This archive report was first published on 24 October 2019.
Published on October 24, 2019, the harsh reality of Kenya's debt crisis is beginning to hit home. The government has suspended construction of a major road project linking Mombasa and Nairobi due to costs that are simply unbearable.
The estimated cost of the project is Sh300 billion, a staggering amount that is close to the Sh320 billion spent on the standard gauge railway (SGR) two years ago. The SGR, a flagship project of the current administration, has been a loss-making enterprise, with China, the initial financier, holding back on funding the second phase due to concerns over Kenya's debt risk.

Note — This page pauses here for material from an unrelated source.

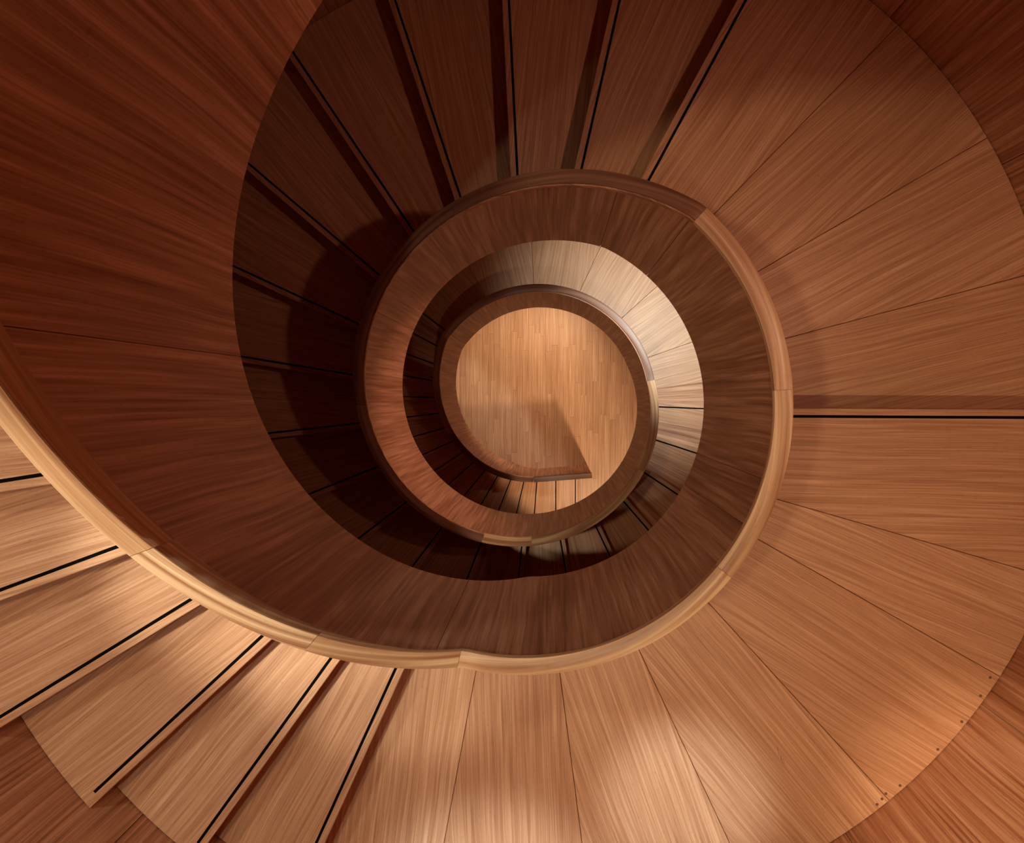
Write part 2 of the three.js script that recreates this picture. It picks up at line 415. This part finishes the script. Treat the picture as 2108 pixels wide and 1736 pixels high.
// ---------------------------------------------------------------- balustrades and handrails
function ribbon(bLabel, rLabel, panelJoints, railJoints, railMats) {
  const b = thing('balustrade', bLabel, 'balustrade');
  for (let i = 0; i < panelJoints.length - 1; i++) part('panel', panelGeo(panelJoints[i], panelJoints[i + 1]), M.panel[i % 3], b);
  part('core', coreGeo(panelJoints[0] + 0.05, panelJoints[panelJoints.length - 1] - 0.05), M.core, b);
  const r = thing('handrail', rLabel, 'handrail');
  for (let i = 0; i < railJoints.length - 1; i++) {
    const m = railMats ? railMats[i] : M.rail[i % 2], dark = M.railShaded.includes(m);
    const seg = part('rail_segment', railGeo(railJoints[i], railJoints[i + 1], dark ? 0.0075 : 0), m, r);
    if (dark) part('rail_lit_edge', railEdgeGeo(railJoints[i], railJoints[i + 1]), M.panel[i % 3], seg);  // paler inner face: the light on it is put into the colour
  }
  return [b, r];
}
ribbon('large curved wooden balustrade of the upper flight and wide landing, facing the well', 'nearest pale handrail, curving from the left edge round the bottom to the right',
  [-370, -274, -191.4, -108.4, -26.6, -15.6, 47.8], [-370, -300, -230, -159.2, -130.7, -103, -37.9, 4.4, 46.8], [0, 0, 0, 1, 0, 0, 1, 1, 2].map((k) => M.rail[k]));
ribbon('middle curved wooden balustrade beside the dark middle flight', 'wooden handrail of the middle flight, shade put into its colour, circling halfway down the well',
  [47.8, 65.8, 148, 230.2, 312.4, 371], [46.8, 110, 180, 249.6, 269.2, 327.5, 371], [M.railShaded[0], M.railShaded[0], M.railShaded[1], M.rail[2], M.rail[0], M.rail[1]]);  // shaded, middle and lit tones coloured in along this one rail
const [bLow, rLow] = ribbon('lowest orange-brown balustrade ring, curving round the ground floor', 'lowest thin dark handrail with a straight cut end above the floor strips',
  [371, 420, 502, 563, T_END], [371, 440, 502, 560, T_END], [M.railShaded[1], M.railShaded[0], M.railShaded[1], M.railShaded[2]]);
{
  // straight end of the lowest balustrade
  const p0 = pol(RI, T_END), p1 = [0.640, 0.922];
  const dx = p1[0] - p0[0], dz = p1[1] - p0[1], len = Math.hypot(dx, dz), ux = dx / len, uz = dz / len, nx = -uz, nz = ux;   // n points away from the well
  const q = (s, o) => [p0[0] + ux * s + nx * o, p0[1] + uz * s + nz * o];
  const dir = Math.atan2(-uz, ux) * 180 / Math.PI;
  const box = (s0, s1, o0, o1) => [q(s0, o0), q(s1, o0), q(s1, o1), q(s0, o1)];
  const vertical = (g) => { const p = g.attributes.position, uv = g.attributes.uv; for (let i = 0; i < p.count; i++) uv.setXY(i, p.getX(i) * ux + p.getZ(i) * uz, p.getY(i)); return g; };
  part('panel', vertical(prism(box(0.001, len - 0.004, 0.002, 0.009), Y(DR_END) - 0.018, FLOOR_D - DR_END - 0.018, dir, 0.0005)), M.panel[1], bLow);
  part('core', vertical(prism(box(0.001, len - 0.004, 0.0095, 0.057), Y(DR_END) - 0.02, FLOOR_D - DR_END - 0.02, dir, 0.0005)), M.core, bLow);
  part('rail_segment', prism(box(-0.003, len, -0.004, RAIL_W), Y(DR_END), 0.03, dir, 0.004), M.railShaded[2], rLow);
}

// ---------------------------------------------------------------- lamps
for (const [a, r, d, cd, ta, tr, td, cone, pen, size, tint, label] of LAMPS) {
  const o = thing('downlight', label, 'lamp'), [x, z] = pol(r, a);
  o.position.set(x, Y(d), z);
  const trim = new THREE.LatheGeometry([[0.052, 0.0], [0.054, -0.008], [0.066, -0.01], [0.078, -0.005], [0.08, 0.0]].map(([u, v]) => new THREE.Vector2(u, v)), 32);
  part('trim_ring', trim, M.metal, o);
  const lens = new THREE.CylinderGeometry(0.052, 0.052, 0.006, 28); lens.translate(0, -0.001, 0);
  part('lens', lens, M.lens, o);
  const s = new THREE.SpotLight(new THREE.Color().setRGB(...tint), cd, 0, rad(cone), pen, 2);
  s.position.set(0, -0.03, 0); s.castShadow = true; s.shadow.radius = size; s.shadow.mapSize.set(2048, 2048); s.shadow.bias = -0.0005;
  const [tx, tz] = pol(tr, ta);
  s.target.position.set(tx - x, Y(td) - Y(d), tz - z);
  o.add(s); o.add(s.target);
  if (label.startsWith('wall')) {            // each added wall lamp's head is turned to its aim and carried by a short arm
    const dir = s.target.position.clone().normalize();
    for (const m of o.children.filter((c) => c.isMesh)) m.quaternion.setFromUnitVectors(new THREE.Vector3(0, -1, 0), dir);
    const can = new THREE.CylinderGeometry(0.078, 0.06, 0.10, 28); can.translate(0, 0.052, 0);
    part('lamp_head', can, M.metal, o).quaternion.setFromUnitVectors(new THREE.Vector3(0, -1, 0), dir);
    s.position.copy(dir).multiplyScalar(0.03);
    const [wx, wz] = pol(RO - r, a), arm = new THREE.TubeGeometry(new THREE.CatmullRomCurve3([new THREE.Vector3(0, 0.05, 0), new THREE.Vector3(wx * 0.5, 0.10, wz * 0.5), new THREE.Vector3(wx, 0.10, wz)]), 12, 0.012, 8);
    part('arm', arm, M.metal, o);
  }
}
renderer.render(scene, camera);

Kenya's debt portfolio stands at Sh6 trillion, twice the national budget and 52.2 per cent of GDP. The country's debt regime creates a vicious cycle of poverty, where taxes collected are prioritized for debt repayment, leaving little for recurrent and capital development. This has led to a debt treadmill, where the country struggles to service its debt.
Parliament recently raised the debt cap to Sh9 trillion, opening the floodgates for borrowing. However, the costs of infrastructure development are hugely inflated, with a large chunk of funds used to bribe officials and their cronies. The projects are often done shoddily due to poor inspection, and it is the taxpayer who ultimately loses out, paying back loans used for poorly done projects that only benefit bigwigs in government.
The government should cut down on reckless expenditure and prioritize sustainable development. It is time to stop the borrowing spree and focus on projects that give returns and are self-sustaining.